Sat, 07 Feb 2004

Schools for thought not just obedience

Simon Marcus Gower, Executive Principal, High/Scope Indonesia, Jakarta

"I can't believe it! Studying here is so enjoyable and I'm getting the best grades of my life." These are indeed positive and pleasing words to hear but sadly they are words of comparison between what a student has recently been experiencing in Malaysia and what she used to experience as a student in Indonesia. This student had the opportunity to move with her family to Malaysia and so continue her high school education there.
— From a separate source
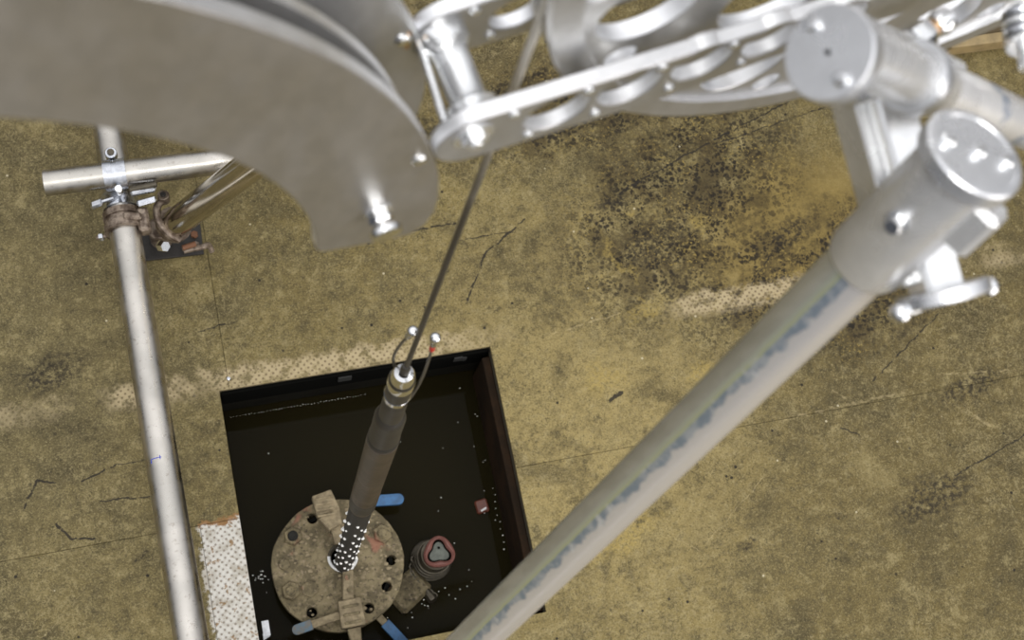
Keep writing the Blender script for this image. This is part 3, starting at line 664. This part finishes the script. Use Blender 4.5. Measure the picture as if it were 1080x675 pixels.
# sleeve bolt (side facing the camera)
toc = (Vector((0, 0, 2.3))-(c2+ld*.06)); side = (toc-ld*toc.dot(ld)).normalized(); sperp = ld.cross(side).normalized()
p = c2+ld*.036+side*.0185+sperp*.002
lathe(p, p+side, [(0, 0), (.0055, 0), (.0055, .002), (0, .002)], 20).obj('washer', M_alu, tp); hexnut(p+side*.002, side, .0042, .005).obj('sleeve_bolt', M_chrome, tp)
# second leg going off to the right
c1 = Vector((.2509, .2147, 1.819)); t1 = Vector((.3774, .2065, 1.7381)); d1 = (t1-c1).normalized(); d1 = Vector((.76, .02, -.65)).normalized(); foot1 = c1+d1*((c1.z-.004)/(-d1.z))
c1t = c1+Vector((.155, .946, .285))*.005
pipe(c1t+d1*.006, foot1+Z*.012, .0118).obj('leg', M_alu_leg, tp); rod(foot1, foot1+Z*.016, .03, .003).obj('foot_pad', M_rubber, tp)
lathe(c1t+d1*.004, c1t+d1, [(.0118, 0), (.0135, 0), (.0135, .095), (.0125, .098), (.0119, .098)], 56, closed=True).obj('leg_sleeve', M_alu_sleeve, tp)
lathe(c1+d1*.006, c1-d1, [(0, 0), (.0190, 0), (.0196, .001), (.0196, .008), (.0188, .0092), (0, .0092)], 64).obj('leg_cap', M_alu_cap, tp)
acr = (Vector((.25, -.9, .0))-(-d1)*Vector((.25, -.9, 0)).dot(-d1)).normalized()
for q in (-.0135, .0130):
    p = c1-d1*.0030+acr*q; lathe(p, p-d1, [(0, 0), (.0032, 0), (.0032, .0022), (.0025, .0032), (0, .0034)], 20).obj('cap_screw', M_chrome, tp)
p = c1-d1*.0030; rod(p, p-d1*.0008, .0012, seg=12).obj('centre_mark', M_rubber, tp)
# hinge clevis bar passing behind both legs
b0 = Vector((.3170, .2403, 1.7347)); b1 = Vector((.3285, .1385, 1.7090)); bd_ = (b1-b0).normalized()
bu = (Z-bd_*Z.dot(bd_)).normalized(); bs = bd_.cross(bu).normalized()
mid = (b0+b1)/2
g = G(); box(mid-bu*.004+bd_*0, bd_, bs, bu, (b1-b0).length/2, .0100, .010, g); bar = g.obj('hinge_bar', M_alu, tp, True, .002)
for sg in (-1, 1):
    g = G(); box(mid+bs*sg*.0122-bu*.017, bd_, bs, bu, (b1-b0).length/2-.006, .003, .012, g); g.obj('hinge_cheek', M_alu_sleeve, tp, True, .0012)
lathe(b1-bd_*.002, b1+bd_, [(0, 0), (.021, 0), (.022, .001), (.022, .006), (.021, .007), (0, .007)], 48).obj('hinge_disc', M_alu_cap, tp)
lathe(b0+bd_*.012, b0-bd_, [(0, 0), (.019, 0), (.020, .001), (.020, .006), (.019, .007), (0, .007)], 48).obj('hinge_disc', M_alu_cap, tp)
for sg in (-1, 1):
    p = b1+bs*sg*.0235+bd_*.004
    g = G(); ico(p, .0052, g, 3); g.obj('knob', M_chrome, tp)
    rod(p, p-bs*sg*.010, .0028, seg=14).obj('knob_stem', M_alu, tp)
# grey lug below the leg cap
g = G(); box(c2+Vector((.002, -.020, -.022)), ld, sperp, side, .014, .012, .008, g); g.obj('lug', M_alu_sleeve, tp, True, .003)
# pivot hardware behind the second leg
hp = Vector((.352, .262, 1.705))
rod(PL(.205, 1.70, .0), PL(.205, 1.70, .07), .0070, seg=24).obj('pivot_pin', M_alu, tp)
wd = Vector((.9, .42, .10)).normalized(); q0 = Vector((.345, .262, 1.705))
lathe(q0, q0+wd, [(0, 0), (.008, 0), (.0086, .001), (.0086, .007), (.008, .008), (0, .008)], 28).obj('washer', M_alu, tp)
hexnut(q0+wd*.009, wd, .0085, .011).obj('pivot_nut', M_chrome, tp)
rod(q0+wd*.018, q0+wd*.034, .0045, seg=20).obj('pivot_bolt', M_brass, tp)
lathe(q0+wd*.024, q0+wd, [(0, 0), (.006, 0), (.0072, .004), (.006, .009), (0, .011)], 24).obj('bolt_head', M_chrome, tp)
q1 = c1t+d1*.075; lathe(q1, q1+d1, [(.0135, 0), (.0160, 0), (.0165, .001), (.0165, .009), (.0160, .010), (.0135, .010)], 48, closed=True).obj('clamp_ring', M_alu_cap, tp)
rod(c1+d1*.03+Vector((.0, .018, .006)), c1+d1*.135+Vector((0, .018, .006)), .0038, seg=20).obj('link_rod', M_alu, tp)
q2 = Vector((.3915, .243, 1.735)); qd = Vector((.25, .95, -.1)).normalized()
for i in range(4):
    p = q2+qd*(i*.0052)
    lathe(p, p+qd, [(0, 0), (.0085, 0), (.0092, .001), (.0092, .0028), (.0085, .0036), (0, .0036)], 28).obj('spring_washer', M_alu if i % 2 == 0 else M_zinc, tp)
rod(q2-qd*.012, q2+qd*.024, .004, seg=18).obj('spring_pin', M_alu, tp)

# ================================================================== scaffold tubes, couplers and base plate
RT = .0241
a_, b_ = Vector((-.1195, 1.02, .115)), Vector((-.0935, -.30, .27))
t1o = thing('scaffold_tube', (-.1, .4, .10), 'long grey scaffold tube running down the left side past the pit', 'tube')
pipe(a_+(a_-b_).normalized()*.3, b_, RT).obj('tube_wall', M_tube, t1o)
# blue pen mark on top of the long tube
ud = (b_-a_).normalized(); sd = ud.cross(Z).normalized(); up = sd.cross(ud)
pm = a_+ud*((.436-a_.y)/ud.y); g = G()
def on(u, s): return pm+ud*u+sd*s+up*(math.sqrt(RT*RT-s*s)+.0001)
for (u0, s0, u1, s1) in ((0, .014, 0, -.001), (0, .014, .006, .0145), (-.003, .001, .003, .001)):
    tubepath([on(u0+(u1-u0)*i/5, s0+(s1-s0)*i/5) for i in range(6)], .0006, 5, g)
g.obj('pen_mark', M_pen, t1o)
t2o = thing('scaffold_tube', (-.08, .9, .15), 'short grey scaffold tube lying across, sawn end pointing left', 'tube')
c_, d_ = Vector((-.2226, .9016, .1738)), Vector((.14, .8960, .180)); pipe(c_, d_, .0205).obj('tube_wall', M_tube, t2o)
t3o = thing('scaffold_tube', (-.03, .83, .08), 'shiny inclined scaffold tube rising from the rusty coupler to the upper right', 'tube')
e_, f_ = Vector((-.043, .8315, .100)), Vector((.0899, .8153, .35)); fd = (f_-e_).normalized()
f_ = e_+fd*.75; lathe(e_, f_, [(0, 0), (.0225, 0), (.0235, .001), (.0235, .749), (.0225, .75), (.0195, .75), (.0195, .01), (0, .01)], 48).obj('tube_wall', M_tube_shiny, t3o)
# base plate
bp = thing('base_plate', (-.064, .84, 0), 'oily black square base plate screwed to the floor under the couplers', 'plate')
def sq(cx, cy, h, r=.006, n=4):
    o_ = []
    for (sx_, sy_, a0) in ((1, 1, 0), (-1, 1, 90), (-1, -1, 180), (1, -1, 270)):
        for i in range(n+1): a = math.radians(a0+90*i/n); o_.append((cx+sx_*(h-r)+r*math.cos(a), cy+sy_*(h-r)+r*math.sin(a)))
    return o_
plate('plate', [[(-.065, -.029), (.065, -.029), (.065, .029), (-.065, .029)]], (-.0655, .841, 0), (.9987, -.03, 0), (.03, .9987, 0), 0, .006, M_bplate, bp, .0008)
for x, y, m in ((-.012, .826, M_rustc), (-.030, .823, M_rustc), (-.012, .845, M_orange_rust), (-.119, .822, M_zinc)):
    hexnut((x, y, .006), Z, .0065, .006).obj('bolt', m, bp)
rod((-.0655, .846, .006), (-.0655, .846, .062), .019, seg=32).obj('spigot', M_rustc, bp)
for x, y in ((-.141, .826), (-.128, .829)): pass
# zinc right-angle coupler round the cross tube
def band(g, c, ax, r, w, th, a0=0, a1=360, n=40, ref=None):
    """flat strap wrapped on a tube: centre c, tube axis ax"""
    c = Vector(c); x, y, z = frame(ax)
    if ref is not None: y = (Vector(ref)-z*Vector(ref).dot(z)).normalized(); x = y.cross(z)
    v, f = [], []
    for i in range(n+1):
        a = math.radians(a0+(a1-a0)*i/n); d = x*math.sin(a)+y*math.cos(a)
        for rr_, ww in ((r, -w), (r, w), (r+th, w), (r+th, -w)): v.append(c+d*rr_+z*ww)
    for i in range(n):
        for k_ in range(4): j = (k_+1) % 4; f.append((i*4+k_, i*4+j, i*4+4+j, i*4+4+k_))
    f += [(0, 1, 2, 3), (n*4, n*4+3, n*4+2, n*4+1)]
    return g.add(v, f)
J = a_+ud*((.903-a_.y)/ud.y)
zc = thing('coupler', (J.x, J.y, .1), 'bright zinc coupler with wing bolts clamping the cross tube to the long tube', 'coupler')
K = Vector((J.x+.002, .8996, .1756)); t2d = (d_-c_).normalized()
g = G(); band(g, K-t2d*.0105, t2d, .0208, .0065, .0035, -125, 125, ref=Z); g.obj('hinged_strap', M_zinc, zc)
g = G(); band(g, K+t2d*.0105, t2d, .0208, .0065, .0035, -125, 125, ref=Z); g.obj('hinged_strap', M_zinc, zc)
g = G(); band(g, K, t2d, .0208, .005, .0022, -125, 125, ref=Z); g.obj('strap_web', M_zinc, zc)
g = G(); band(g, a_+ud*((.868-a_.y)/ud.y), ud, RT+.0002, .013, .004, -200, 160, ref=Z); g.obj('tube_saddle', M_zinc, zc)
rod(K+Vector((-.002, .033, -.004)), K+Vector((-.002, .034, .010)), .0095, seg=24).obj('hinge_boss', M_zinc, zc)
rod(K+Vector((-.002, .034, .008)), K+Vector((-.002, .034, .0125)), .0055, seg=18).obj('hinge_pin', M_dark_metal, zc)
q = K+Vector((.002, -.030, .0))
rod(q, q+Vector((0, -.001, .018)), .0060, seg=20).obj('strap_bolt', M_chrome, zc)
g = G(); box(K+Vector((.038, -.030, .0)), (1, .06, 0), (0, 1, 0), Z, .020, .0075, .006, g); g.obj('hinge_block', M_zinc, zc, True, .003)
rod(K+Vector((.018, -.030, .004)), K+Vector((.060, -.028, .008)), .0045, seg=16).obj('eye_bolt', M_dark_metal, zc)
g = G(); box(K+Vector((-.036, -.036, -.02)), (1, .1, .3), (0, 1, 0), Z, .010, .0065, .0045, g); g.obj('wing_nut', M_zinc, zc, True, .003)
rod(K+Vector((-.027, -.0345, -.017)), K+Vector((-.008, -.033, -.012)), .0035, seg=14).obj('wing_stem', M_zinc, zc)
g = G(); box(K+Vector((.040, -.046, -.012)), (1, .15, 0), (0, 1, 0), Z, .016, .0055, .004, g); g.obj('lever_wing', M_zinc, zc, True, .003)
# rusty swivel coupler
rc = thing('coupler', (-.07, .83, .06), 'rusty brown swivel coupler joining the shiny inclined tube to the long tube', 'coupler')
Q = a_+ud*((.832-a_.y)/ud.y)
g = G(); band(g, Q-ud*.013, ud, RT+.0002, .0055, .0060, -180, 178, ref=Z); g.obj('clamp_band', M_rustc, rc)
g = G(); band(g, Q+ud*.009, ud, RT+.0002, .0060, .0065, -180, 178, ref=Z); g.obj('clamp_band', M_rustc, rc)
g = G(); band(g, Q-ud*.002, ud, RT+.0002, .009, .0035, -180, 178, ref=Z); g.obj('clamp_web', M_rustc, rc)
g = G(); box(Q+Vector((.016, .000, .026)), (1, -.1, -.2), (0, 1, 0), Z, .014, .006, .006, g); g.obj('flap_bolt', M_rustc, rc, True, .0025)
g = G(); box(Q+Vector((.031, -.004, .008)), (1, 0, 0), (0, 1, 0), Z, .009, .020, .014, g); g.obj('swivel_body', M_rustc, rc, True, .004)
E0 = e_+fd*.012
for k_ in (-.008,):
    g = G(); band(g, E0+fd*k_, fd, .0237, .0050, .0055, 0, 359, ref=Z); g.obj('clamp_band', M_rustc, rc)
lathe(e_-fd*.012, e_, [(0, 0), (.018, .0), (.026, .006), (.028, .016), (.0245, .018)], 36).obj('cup', M_rustc, rc)
p = E0+Vector((-.012, .036, .012)); rod(p, p+Vector((0, .004, .016)), .0095, seg=22).obj('hinge_boss', M_rustc, rc); rod(p+Vector((0, .003, .014)), p+Vector((0, .0045, .0185)), .0045, seg=16).obj('hinge_pin', M_bplate, rc)
g = G(); tubepath(spline([p+Vector((0, .0, .004)), p+Vector((-.012, -.012, .008)), p+Vector((-.014, -.032, .004)), p+Vector((-.004, -.052, -.004)), p+Vector((.014, -.064, -.016))], 8), .0062, 10, g); g.obj('yoke', M_rustc, rc)
p = E0+Vector((-.028, -.036, .004)); g = G(); hexnut(p, (.5, -.4, .7), .0095, .014, g); g.obj('clamp_nut', M_chrome, rc)
p = E0+Vector((.035, -.030, -.045)); g = G(); tubepath(spline([p+Vector((-.03, -.002, 0)), p, p+Vector((.010, .006, -.012)), p+Vector((.014, .0, -.026))], 6), .0050, 10, g); g.obj('lower_yoke', M_rustc, rc)
p = E0+Vector((.004, -.036, -.02)); rod(p, p+Vector((.022, .004, 0)), .0045, seg=16).obj('rusty_bolt', M_orange_rust, rc)
q = Q+Vector((-.046, -.006, -.03)); rod(q, q+Vector((.022, 0, .004)), .0035, seg=14).obj('side_bolt', M_rustc, rc); hexnut(q+Vector((.004, 0, 0)), (1, 0, .1), .0065, .007).obj('side_nut', M_zinc, rc)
Despite uncertainty, nervousness and worries she left Indonesian schooling and decided to meet head-on the challenges of a different school system.

There were, understandably, worries and trepidations that the differences that would be met could prove too demanding but soon this highly capable student was settling in and succeeding. Academic success, then, came naturally and easily to this student but in Indonesia she was seen as a difficult and awkward student. Why? Because she had, and has, an inquisitive mind but in the context of an Indonesian school such a mind was construed as troublesome and even as a troublemaker.

The propensity for Indonesian schools to still excessively demand conformity and passivity from their students is disturbing and sad. School here is not sufficiently seen and used as a window and introduction to the wider world. Instead it is too oppressively demanding of timid following and shallow, limited thought. What is this, then, producing for Indonesia's future? It is all too easy to see this schooling process as creating a community of non-thinkers; rather like a commune of ants, students are not seen as having to or expected to think for themselves. They are instead merely supposed to do what others prescribe as necessary.

This is a commune ripe with opportunities for abuse and oppression. Those that are not encouraged or allowed to be thinkers are those that may easily be used, manipulated, denied and suppressed. However, this is the way schools have been and unfortunately do tend to continue to be in Indonesia but there are signs of light at the end of this dark tunnel. Significantly these signs of light are coming from the students themselves.

Increasingly it is apparent that students themselves are able to exercise powers of critical thought. Students are increasingly able to show that they can analyze and assess what they are required to do and what is being presented to them. For example within the school subject of Civics (or PPKN as it is known) high school students are consistently critical, questioning its relevance to their needs and the necessity to study it in the context of already heavy schedules.

Those heavy schedules too come under the circumspection and criticism of students. They are increasingly recognizant of the fact that having to study too many subjects in too little time is leaving them in an unwelcome and even unpleasant learning predicament. Again a comparative reflection from a student that has had the opportunity to study in another country exemplifies the need for greater introspection and inspection of the aims and planning of education here.

This Indonesian student got the opportunity to spend time in the United States of America where his educational experiences evidently proved beneficial. "We don't study so many subjects in America and so I have found it easier to concentrate," he explains with obvious satisfaction. "For example for math I am near the top of my class but back in Indonesia I used to be close to the bottom." Evidently for this student one reason for greater academic success has been less to study. But another critical factor is also involved.

"I can understand math in the US much more easily, somehow what the teachers are saying and doing makes more sense to me." What he means here is not entirely clear but what he seems to be getting at is that teachers in America are better able to make the learning relevant to the students and so understandable. The teachers are able to package the learning in such a way that the students are able to think about it, relate to it and comprehend it.

This is a critical factor that often seems to go amiss in Indonesian schools. Teachers often seem to lack relevance. There is a tendency to be lost or stuck in an ivory tower of textbooks and prescribed curricula that stilts development and risks limiting thought. The ability of teachers to relate the learning to the real world is a primary catalyst of thought and thinking skills. But the ability to "think outside of the box" or perhaps in the context of schools "think outside of the textbook" is regrettably in a condition of shortfall.

There is a real sense and danger, then, that teachers are being left behind and in so being they are weighing down the progress of their students. It is consistently apparent that students of today are filled with curiosity for the world. Multi- media brings the world to them on a daily basis and it is opening up their minds to the world and rightly so. In this environment, it becomes essential that educators keep up with the pace of change.

Learning goals and curriculum objectives do not have to be subordinated to the notion of making school popular but, by making school and school subjects interesting and stimulating to the powers of thought that students naturally have, education may simultaneously engender thinking skills and intellectual/ academic growth.

Schools should be wellsprings of opportunities for students to grow as thinkers. As thinkers, they will have the potential to contribute positively to their communities, society and indeed the nation as a whole. Educators and legislators who are charged with determining the function and goals for education should recognize their duty of care to foster the encouragement of thinking and thoughtfulness. If old-fashioned regimented demands for conformity and obedience are allowed to remain, then progress is inevitably going to be difficult and slow.